WASHINGTON (CNN) -

Legal challenges to state voter regulations are still drawing political and judicial scrutiny four months after the November election.

This was evident in a divisive oral argument on Monday at the Supreme Court over whether states can enhance a federal voter registration law with their own requirements.

The justices appeared at odds over Arizona's voter-approved Proposition 200 and its insistence on proof of citizenship before registering.

The state calls it a "sensible precaution" to prevent voter fraud. Civil rights groups counter that it adds an unconstitutional and burdensome layer of paperwork for tens of thousands of citizens.

"If I see the purpose of the [federal law] is to simplify registration, how is Arizona's provision consistent with that objective and purpose," said Justice Sonia Sotomayor, given "that many people don't have the documents that Arizona requires?"

But Justice Antonin Scalia spoke for several of his conservative colleagues, asking, "What is -- in the words of the [federal] statute -- 'necessary to enable' for the appropriate state election official to assess the eligibility of the applicant? It's clear that the statute intends the states to be able to do that."

The appeal is a classic federalism issue on the often delicate line between conflict and cooperation between state and federal governments over enforcing voting procedures.

The current fight has produced a range of states, lawmakers, and advocacy groups on both sides of the issue. The Obama administration opposes the law.

Retired justice Sandra Day O'Connor, an Arizona native, was among those attending the hour-long arguments.

Justice Anthony Kennedy last June blocked the Arizona law from being enforced, while the high court decided internally whether to accept pending appeals for review. The ballot measure was passed in 2004 and has been lingering in the federal courts ever since.

The Constitution says the that state legislatures should determine the "times, places, and manners of holding elections for senators and representatives," but Congress has the power to "make or alter such arrangements."

Federal lawmakers did just that in approving the National Voter Registration Act in 1993, which has since been called the "Motor Voter" law.

It was meant to streamline election participation. It requires states to have any application for a driver's license treated also as a voter registration -- the "motor voter." The law also requires states to "accept and use" mail-in and in-person applications.

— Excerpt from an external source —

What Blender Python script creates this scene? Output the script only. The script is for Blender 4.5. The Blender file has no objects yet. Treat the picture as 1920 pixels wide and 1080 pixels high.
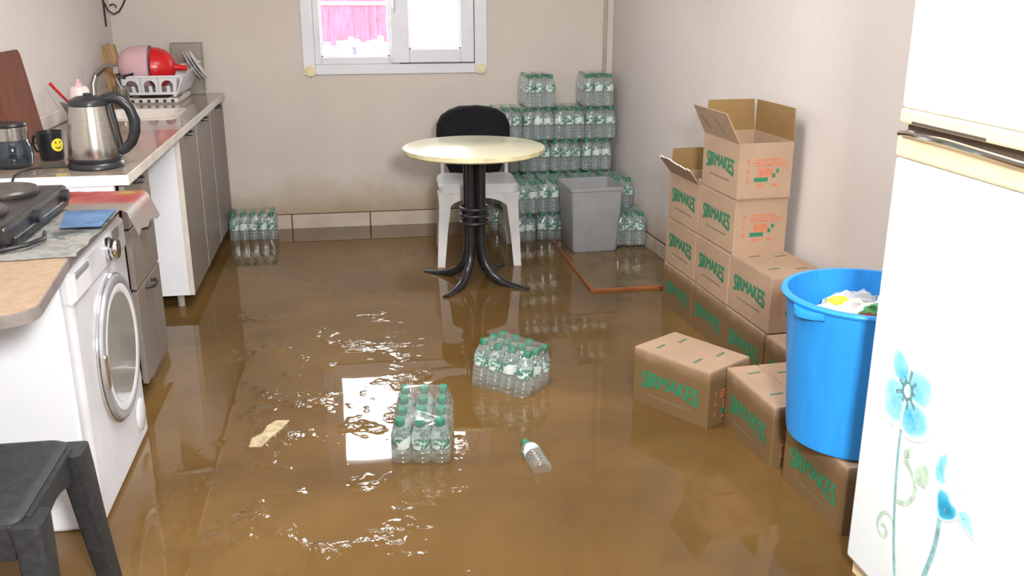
import bpy, bmesh, math, random
from mathutils import Matrix, Vector, noise
random.seed(7)
PI = math.pi
S = bpy.context.scene
COL = S.collection

# ------------------------------------------------------------------ camera
cam_d = bpy.data.cameras.new('camera')
cam_d.sensor_width = 36.0
cam_d.lens = 36.0 * 1780 / 1920
cam_d.clip_start = 0.02
cam = bpy.data.objects.new('camera', cam_d)
COL.objects.link(cam)
cam.location = (0, 0, 1.42)
cam.rotation_euler = (math.radians(90 - 17.75), 0, math.radians(-9.2))
S.camera = cam

# ------------------------------------------------------------------ world, lights, exposure
W = bpy.data.worlds.new('overcast_sky')
S.world = W
W.use_nodes = True
bg = W.node_tree.nodes['Background']
bg.inputs[0].default_value = (0.93, 0.97, 1.0, 1)
bg.inputs[1].default_value = 11.0


def area(name, loc, size, power, color, target=None, size_y=None):
    d = bpy.data.lights.new(name, 'AREA')
    d.energy = power
    d.color = color
    d.size = size
    if size_y:
        d.shape = 'RECTANGLE'
        d.size_y = size_y
    o = bpy.data.objects.new(name, d)
    COL.objects.link(o)
    o.location = loc
    if target:
        o.rotation_euler = (Vector(target) - Vector(loc)).to_track_quat('-Z', 'Y').to_euler()
    return o


area('ceiling_fill_light', (0.1, 2.6, 2.44), 0.9, 30, (1.0, 0.975, 0.95))  # unseen soft fill added under the ceiling for the ambient light
area('camera_lamp_light', (0.30, -0.25, 1.78), 0.28, 72, (1.0, 0.98, 0.965), (0.45, 4.0, 0.45))
pl = area('window_portal', (0.247, 5.93, 1.32), 1.0, 1, (1, 1, 1), (0.247, 3.0, 1.32), 0.76)
pl.data.cycles.is_portal = True
S.view_settings.view_transform = 'Standard'
S.view_settings.look = 'None'
S.view_settings.exposure = 0.72
S.view_settings.gamma = 1.0
S.view_settings.use_curve_mapping = False
try:
    S.cycles.transparent_max_bounces = 40
    S.cycles.max_bounces = 10
except Exception:
    pass


# ------------------------------------------------------------------ materials
def srgb(r, g, b):
    f = lambda c: (c / 255 / 12.92) if c / 255 <= 0.04045 else ((c / 255 + 0.055) / 1.055) ** 2.4
    return (f(r), f(g), f(b))


class NT:
    def __init__(self, name):
        self.m = bpy.data.materials.new(name)
        self.m.use_nodes = True
        self.t = self.m.node_tree
        self.p = self.t.nodes['Principled BSDF']
        self.out = self.t.nodes['Material Output']

    def n(self, typ, **kw):
        nd = self.t.nodes.new(typ)
        for k, v in kw.items():
            setattr(nd, k, v)
        return nd

    def l(self, a, b):
        self.t.links.new(a, b)

    def coord(self, scale=(1, 1, 1), kind='Object'):
        tc = self.n('ShaderNodeTexCoord')
        mp = self.n('ShaderNodeMapping')
        mp.inputs['Scale'].default_value = scale
        self.l(tc.outputs[kind], mp.inputs['Vector'])
        return mp.outputs['Vector']

    def noise(self, vec, scale, detail=4, rough=0.55, dist=0.0):
        nd = self.n('ShaderNodeTexNoise')
        nd.inputs['Scale'].default_value = scale
        nd.inputs['Detail'].default_value = detail
        nd.inputs['Roughness'].default_value = rough
        nd.inputs['Distortion'].default_value = dist
        self.l(vec, nd.inputs['Vector'])
        return nd.outputs['Fac']

    def ramp(self, fac, stops):
        r = self.n('ShaderNodeValToRGB')
        els = r.color_ramp.elements
        while len(els) < len(stops):
            els.new(0.5)
        for e, (p, c) in zip(els, stops):
            e.position = p
            e.color = (*c, 1) if len(c) == 3 else c
        self.l(fac, r.inputs['Fac'])
        return r.outputs['Color']

    def math(self, op, a, b=0.0, clamp=False):
        m = self.n('ShaderNodeMath', operation=op, use_clamp=clamp)
        for i, v in enumerate((a, b)):
            if isinstance(v, (int, float)):
                m.inputs[i].default_value = v
            else:
                self.l(v, m.inputs[i])
        return m.outputs[0]

    def mix(self, fac, a, b):
        m = self.n('ShaderNodeMix', data_type='RGBA')
        for sock, v in ((m.inputs['Factor'], fac), (m.inputs['A'], a), (m.inputs['B'], b)):
            if isinstance(v, (int, float)):
                sock.default_value = v
            elif isinstance(v, tuple):
                sock.default_value = (*v, 1)
            else:
                self.l(v, sock)
        return m.outputs['Result']

    def bump(self, h, strength=0.3, dist=0.01):
        b = self.n('ShaderNodeBump')
        if isinstance(strength, (int, float)):
            b.inputs['Strength'].default_value = strength
        else:
            self.l(strength, b.inputs['Strength'])
        b.inputs['Distance'].default_value = dist
        self.l(h, b.inputs['Height'])
        self.l(b.outputs['Normal'], self.p.inputs['Normal'])

    def sep(self, vec):
        s = self.n('ShaderNodeSeparateXYZ')
        self.l(vec, s.inputs[0])
        return s.outputs

    def maprange(self, v, a, b, c=0.0, d=1.0):
        m = self.n('ShaderNodeMapRange')
        m.interpolation_type = 'SMOOTHSTEP'
        self.l(v, m.inputs['Value'])
        for k, x in zip(('From Min', 'From Max', 'To Min', 'To Max'), (a, b, c, d)):
            m.inputs[k].default_value = x
        return m.outputs['Result']


def mat(name, col, rough=0.5, metal=0.0, var=0.12, scale=9.0, stretch=(1, 1, 1), bump=0.0, bscale=None, coat=0.0, ior=1.45):
    k = NT(name)
    v = k.coord(stretch)
    f = k.noise(v, scale)
    lo = tuple(c * (1 - var) for c in col)
    hi = tuple(min(1, c * (1 + var)) for c in col)
    k.l(k.ramp(f, [(0.3, lo), (0.7, hi)]), k.p.inputs['Base Color'])
    k.p.inputs['Roughness'].default_value = rough
    k.p.inputs['Metallic'].default_value = metal
    k.p.inputs['IOR'].default_value = ior
    k.p.inputs['Coat Weight'].default_value = coat
    if bump:
        k.bump(k.noise(v, bscale or scale * 6), bump, 0.004)
    return k.m


def see_through(name, tint, opacity, col, rough=0.12, streak=0.0, facing=0.5, bmp=0.5):
    """thin clear plastic or glass: part of the light goes straight through, the rest is scattered or mirrored"""
    k = NT(name)
    k.p.inputs['Base Color'].default_value = (*col, 1)
    k.p.inputs['Roughness'].default_value = rough
    tr = k.n('ShaderNodeBsdfTransparent')
    tr.inputs[0].default_value = (*tint, 1)
    mx = k.n('ShaderNodeMixShader')
    lw = k.n('ShaderNodeLayerWeight')
    lw.inputs['Blend'].default_value = 0.35
    f = k.math('ADD', k.math('MULTIPLY', lw.outputs['Facing'], facing), opacity, True)
    if streak:
        nz = k.noise(k.coord((1, 1, 0.5)), 22, 3)
        f = k.math('ADD', f, k.math('MULTIPLY', k.math('SUBTRACT', nz, 0.5), streak), True)
        k.bump(nz, bmp, 0.012)
    k.l(f, mx.inputs[0])
    k.l(tr.outputs[0], mx.inputs[1])
    k.l(k.p.outputs[0], mx.inputs[2])
    gl = k.n('ShaderNodeBsdfGlossy')
    gl.inputs['Color'].default_value = (1, 1, 1, 1)
    gl.inputs['Roughness'].default_value = rough
    fr_ = k.n('ShaderNodeLayerWeight')
    fr_.inputs['Blend'].default_value = 0.5
    schlick = k.math('ADD', k.math('MULTIPLY', k.math('POWER', fr_.outputs['Facing'], 4.0), 0.8), 0.06)
    if streak:
        bn_ = [x for x in k.t.nodes if x.bl_idname == 'ShaderNodeBump'][0]
        k.l(bn_.outputs['Normal'], gl.inputs['Normal'])
    k.p.inputs['Specular IOR Level'].default_value = 0.0
    m2 = k.n('ShaderNodeMixShader')
    k.l(schlick, m2.inputs[0])
    k.l(mx.outputs[0], m2.inputs[1])
    k.l(gl.outputs[0], m2.inputs[2])
    k.l(m2.outputs[0], k.out.inputs['Surface'])
    return k.m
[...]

A federal Election Assistance Commission was created to produce an nationally uniform voter application form, which states must use. Any extra state instructions -- or "add-ons" must be approved by the commission.

The question was whether extra instructions are permitted and just how the federal form must be respected in the first place.

Arizona Attorney General Thomas Horne told the court during Monday's arguments that prohibiting a state from effectively enforcing the citizenship requirement is "so far-reaching that if Congress had intended that, it would have put the prohibition in the statute expressly, which it did not do."

Horne said that inaction by Congress "should not disable states from taking sensible precautions to exclude noncitizens from voting."

That brought quick skepticism from the three female justices, including Sotomayor, who questioned the state's rejection of thousands of mail-in registrations.

"Each state must accept and use the federal form -- period, and not add something to it," Justice Ruth Bader Ginsburg said.

The moderate-conservative Kennedy may prove the deciding vote.